“My paintings were about people that were part of my life. If they were political, it’s because they were a reflection of the culture we were drowning in.”
– Barkley L. Hendricks
“ Have you ever been thrown against a wall and frisked? It’s not something I’ve experienced every day, but I’ve been thrown against a wall and frisked.”
Barkley L. Hendricks’ socially charged work covered a life- span period and faced drastically diverse cultural climates, from the Black Power movement of the 1960s' through the election of the United States’ first black president in 2008.
Barkley L. Hendricks was an African-American painter known for his photo-based portraits of black men and women.
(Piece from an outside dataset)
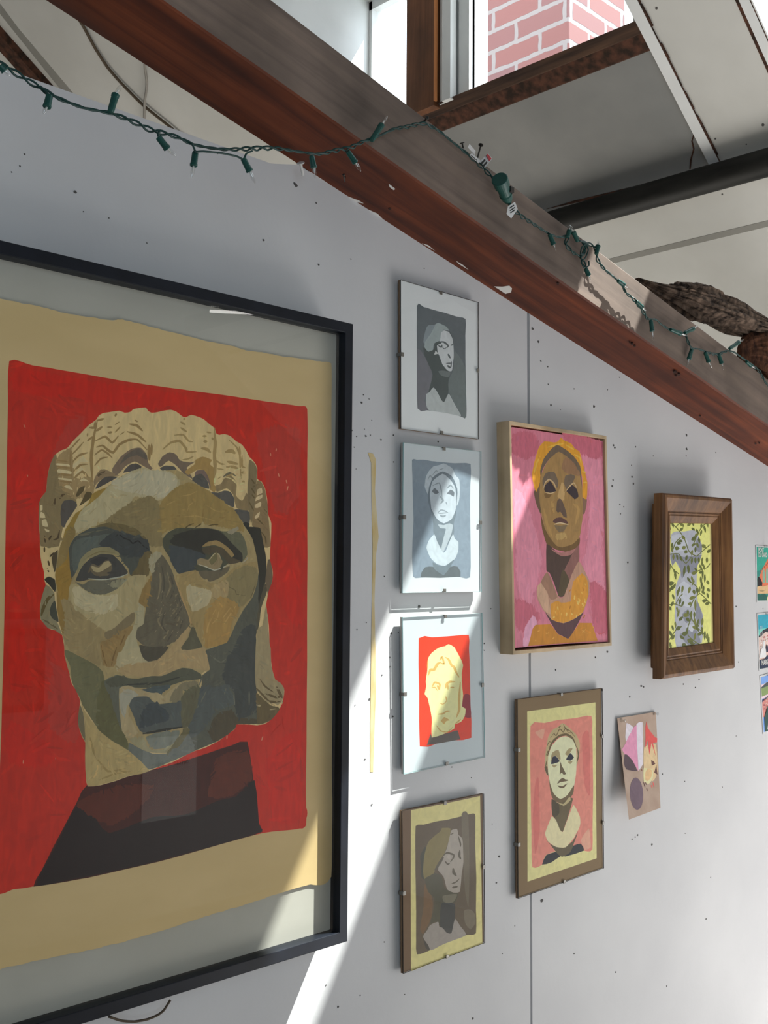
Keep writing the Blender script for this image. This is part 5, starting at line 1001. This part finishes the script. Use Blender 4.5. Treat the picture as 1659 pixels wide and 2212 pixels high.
def art1(sh):
    sh((46,140,122), [(.04,.03),(.96,.03),(.96,.97),(.04,.97)]); sh((40,118,108), [(.04,.03),(.96,.03),(.96,.62),(.04,.55)])
    sh((214,104,72), [(.10,.40),(.30,.56),(.62,.76),(.96,.88),(.96,.30),(.30,.28)])
    for x in (.34,.52,.72): sh((120,150,130), [(x,.34),(x+.13,.34),(x+.13,.52+.12*(x-.3)),(x+.09,.58+.12*(x-.3)),(x+.03,.57+.12*(x-.3)),(x,.50+.1*(x-.3))])
    for k in range(7): x = .22+.1*k; z = .53+.35*(x-.22); sh((128,66,50), [(x,z),(x+.04,z+.01),(x+.04,z+.045),(x,z+.03)])
    sh((30,30,32), [(.05,.28),(.30,.28),(.32,.34),(.20,.43),(.10,.45),(.05,.40)])
    sh((190,158,116), [(.04,.15),(.96,.15),(.96,.34),(.60,.30),(.40,.28),(.20,.29),(.04,.27)])
    sh((150,126,92), [(.10,.20),(.30,.22),(.45,.20),(.30,.18)])
    sh((34,84,74), [(.04,.03),(.60,.03),(.62,.10),(.40,.15),(.20,.13),(.04,.15)]); sh((204,190,148), [(.55,.03),(.96,.03),(.96,.16),(.70,.14),(.58,.09)])
e1, tx = card('topmost postcard at the right edge, green sky and orange aqueduct', (1632,1178), (1634,1301), 0.100, art1, 0, None)
tx('PONT', .10, .885, .0155, .72); tx('DU GARD', .10, .80, .0155, .70)
def art2(sh):
    sh((44,138,158), [(.04,.03),(.96,.03),(.96,.97),(.04,.97)]); sh((98,172,160), [(.04,.03),(.96,.03),(.96,.74),(.04,.72)])
    sh((40,42,50), [(.04,.60),(.15,.66),(.30,.70),(.50,.72),(.96,.76),(.96,.55),(.04,.55)])
    sh((214,168,158), [(.04,.12),(.96,.12),(.96,.66),(.70,.63),(.40,.66),(.20,.60),(.04,.58)])
    rr_ = random.Random(2)
    for k in range(60): x, z = rr_.uniform(.06, .9), rr_.uniform(.3, .58); sh(rr_.choice([(236,214,206), (190,120,118), (160,100,104)]), [(x,z),(x+.04,z),(x+.04,z+.02),(x,z+.02)])
    for x in (.40,.55,.70,.84): sh((34,36,56), [(x,.30),(x+.10,.30),(x+.10,.40),(x+.05,.44),(x,.40)])
    sh((226,206,210), [(.04,.22),(.40,.22),(.32,.52),(.26,.50),(.24,.40),(.10,.36)])
    for x in (.12,.20): sh((220,222,224), [(x,.30),(x+.012,.30),(x+.012,.78),(x,.78)])
    sh((26,36,60), [(.04,.03),(.96,.03),(.96,.24),(.40,.24),(.34,.19),(.04,.18)])
e2, tx = card('middle postcard at the right edge, blue sky over a pink harbour town', (1635,1325.5), (1639,1449), 0.100, art2, 0, None)
tx('MARSEILLE', .12, .09, .0175, .78)
def art3(sh):
    sh((104,138,190), [(.04,.03),(.96,.03),(.96,.97),(.04,.97)]); sh((206,168,178), [(.04,.60),(.96,.60),(.96,.88),(.04,.84)])
    sh((58,66,66), [(.04,.80),(.30,.85),(.96,.88),(.96,.72),(.04,.74)]); sh((110,128,80), [(.04,.64),(.96,.66),(.96,.80),(.04,.78)])
    sh((62,62,84), [(.04,.58),(.40,.62),(.96,.70),(.96,.55),(.04,.50)])
    rr_ = random.Random(4)
    sh((176,112,104), [(.04,.28),(.96,.35),(.96,.62),(.40,.60),(.04,.54)])
    for k in range(60): x, z = rr_.uniform(.05, .9), rr_.uniform(.30, .58); sh(rr_.choice([(222,188,170), (136,66,70), (96,60,76)]), [(x,z),(x+.05,z+.01),(x+.04,z+.03)])
    sh((26,58,50), [(.10,.03),(.96,.03),(.96,.34),(.60,.46),(.30,.44),(.10,.28)]); sh((202,200,160), [(.34,.26),(.60,.34),(.55,.42),(.36,.36)])
e3, tx = card('lowest postcard at the right edge, pink rooftops over dark green trees', (1641,1460), (1648,1586), 0.100, art3, 0, None)
tx('A', .22, .06, .034, .8)
pushpin(1653, 1180, 'clear push pin on top of the aqueduct postcard', -0.0036)
pushpin(1656, 1326, 'clear push pin on top of the harbour postcard', -0.0036)
pushpin(1660, 1459, 'clear push pin on top of the rooftop postcard', -0.0036)
# ------------------------------------------------------------------ string of lights
from mathutils import noise as mnoise
def pathy(px):
    ks = [(-60,-.150),(600,-.149),(916,-.140),(1000,-.142),(1090,-.150),(1200,-.140),(1262,-.143),(1300,-.1445),(1345,-.146),(1395,-.1445),(1420,-.140),(1720,-.140)]
    for (a, ya), (b2, yb) in zip(ks, ks[1:]):
        if a <= px <= b2: return ya+(yb-ya)*(px-a)/(b2-a)
    return ks[-1][1]
strand = empty('string_light', tuple(U((916,262), -0.14)), 'green wired string of small clear lights draped over the brown beam', 'string lights')
def wires(path, mb, tw=0.0020, rad=0.00135, pitch=0.019):
    q = catmull(path, 10, closed=False); pts = [U(p, pathy(p[0])) for p in q]
    dist = 0; a1 = []; a2 = []
    for i, p in enumerate(pts):
        if i: dist += np.linalg.norm(p-pts[i-1])
        t = pts[min(i+1, len(pts)-1)]-pts[max(i-1, 0)]; t = t/(np.linalg.norm(t)+1e-9)
        e1 = np.cross(t, (0, 1, 0)); e1 /= np.linalg.norm(e1)+1e-9; e2 = np.cross(t, e1)
        an = dist/pitch*2*math.pi*0.5; k = tw*(0.8+0.5*math.sin(dist*37))
        o = (math.cos(an)*e1+math.sin(an)*e2)*k; a1.append(p+o); a2.append(p-o)
    mb.tube(a1, rad, 6); mb.tube(a2, rad, 6)
mw = MB()
wires([(-40,116),(0,138),(22,150),(50,168),(90,192),(110,204),(130,214),(180,233),(232,243),(255,250),(290,264),(330,283),(350,287),(385,297),(415,311),(450,319),(490,323),(530,322),(570,320),(600,321),(645,328),(690,333),(725,325),(755,320),(785,306),(820,293),(850,279),(880,274),(916,267),(950,284),(980,309),(1010,333),(1040,360),(1066,386),(1080,396)], mw)
wires([(1100,440),(1112,455),(1130,470),(1160,489),(1185,504),(1205,512),(1224,510),(1232,500),(1226,514),(1222,528),(1238,546),(1256,553),(1263,532),(1257,522),(1266,524),(1262,545),(1254,556),(1263,572),(1268,583)], mw)
wires([(1258,524),(1274,528),(1288,540),(1291,562),(1306,582),(1330,602),(1343,614),(1352,632),(1372,650),(1386,668),(1399,689),(1416,690),(1430,702),(1446,712),(1462,716),(1480,722),(1486,738),(1494,752),(1510,754),(1530,762),(1550,766),(1572,758),(1588,762),(1612,780),(1640,802),(1655,828),(1690,870)], mw)
for loop in ([(415,311),(420,322),(423,330)],[(423,328),(440,327),(480,331),(512,338),(527,346)],[(527,346),(532,332),(545,326)],[(107,208),(98,196),(86,186)],[(343,297),(341,288),(345,284)]):
    q = catmull(loop, 6, closed=False); mw.tube([U(p, pathy(p[0])-.003) for p in q], 0.0013, 6)
q = [U(p, -.1445) for p in catmull([(1252,520),(1262,524),(1266,536),(1262,550),(1254,548),(1257,534),(1266,528),(1271,540),(1265,556),(1256,566),(1262,578),(1272,574),(1272,564)], 8, closed=False)]
mw.tube(q, 0.0014, 6)
mw.build('wire', GREENW, strand, smooth=True)
def lathe(p0, p1, prof_, n=12):
    p0 = np.array(p0); p1 = np.array(p1); ax_ = p1-p0; ln = np.linalg.norm(ax_); t = ax_/ln
    e1 = np.cross(t, (0, 0, 1.0) if abs(t[2]) < .9 else (1.0, 0, 0)); e1 /= np.linalg.norm(e1); e2 = np.cross(t, e1)
    vs = []; fs = []
    for u, r_ in prof_:
        for k in range(n):
            an = 2*math.pi*k/n; vs.append(p0+t*u*ln+r_*(math.cos(an)*e1+math.sin(an)*e2))
    m = len(prof_)
    for j in range(m-1):
        for k in range(n): fs.append((j*n+k, j*n+(k+1) % n, (j+1)*n+(k+1) % n, (j+1)*n+k))
    fs += [tuple(range(n))[::-1], tuple(range((m-1)*n, m*n))]
    return MB().add(vs, fs)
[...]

Conveying a sensitivity towards the unique persona of each sitter, his works are both matter-of-fact and culturally pointed. His stylised portraits—realist African American figures set against abstract backgrounds—starred friends and neighbours from his life, posed for timelessness. His broader project was to document the black image as a phenomenon, as it manifested in fashion, billboards, magazines, and movies.
“Let me correct the assumption that my early work was explicitly political. I was only political because, in the 1960s, America was fucked up and didn’t see what some artists or what black artists were doing. It was political in their minds.”
While touring Europe as an undergraduate art student in the mid-1960s, Hendricks fell in love with the portrait style of artists like van Dyck and Velázquez. His immersion in the Western canon, however, left him troubled. In his visits to the museums and churches of Britain, Italy, Spain and the Netherlands, he saw virtually no black subjects. His own race was, in effect, a void in Western art.
As the Black Power movement unfolded around him, he set about correcting the balance, in life-size portraits of friends, relatives and strangers encountered on the street that communicated a new assertiveness and pride among Black Americans.
He would then depict the Black figure exuding style, confidence and attitude, catching their unique personalities, sometimes taking direct inspiration from the artists he had the chance to see in his European tour and adapting their creations to his world.
‘When I was in London, I went to the National Gallery, and there was a painting there by van Dyck. And there was a cardinal with his beautiful bed robe on… subsequently, years later, I did a painting that’s now at the National Gallery of Art, Washington, D.C. where there were three views of a man with a long red coat: Sir Charles, Alias Willie Harris.’
While the tripartite view of Harris suggests affinities with van Dyck’s Charles I in Three Positions, Hendricks’s portrait riffs on the provocative personality of Charles, who was a drug dealer for Yale Universities students.
“My paintings were about people that were part of my life. If they were political, it’s because they were a reflection of the culture we were drowning in.”
Hendricks often used himself as a subject. In “Icon for My Man Superman” (1969), he appeared, arms crossed, wearing a Superman jersey and sunglasses, naked from the waist down. The painting’s subtitle, “Superman Never Saved Any Black People”, echoed a remark by Bobby Seale, a founder of the Black Panther Party.
Often out of fashion and artistic voice of the Black community, he has never bowed to the mainstream tendencies, remaining a somewhat neglected figure who received his due only in the latter part of his career, during the 2000s’. He borrowed endlessly from the commercialization of black culture—a Pop Art way of turning the white gaze back in on itself. The artists who have followed in his footsteps are sometimes described as “post-black.”
In one of his last interviews he felt like making it very clear:
“ That’s what irritates me about this culture—it always wants to play some dumbass game. I didn’t care what was being done by other artists or what was happening around me. I was dealing with what I wanted to do. Period.”
Along with Philip Pearlstein and David Hockney, Hendricks stands out as a pillar of postmodern portraiture. But he was never a well-known artist unlike his white counterparts. While he is widely cited as a major influence among contemporary black artists today, Hendricks’s work is under-represented in American museum collections. That owes in part to his black subject matter, but also to interests that kept him away from painting for almost 20 years.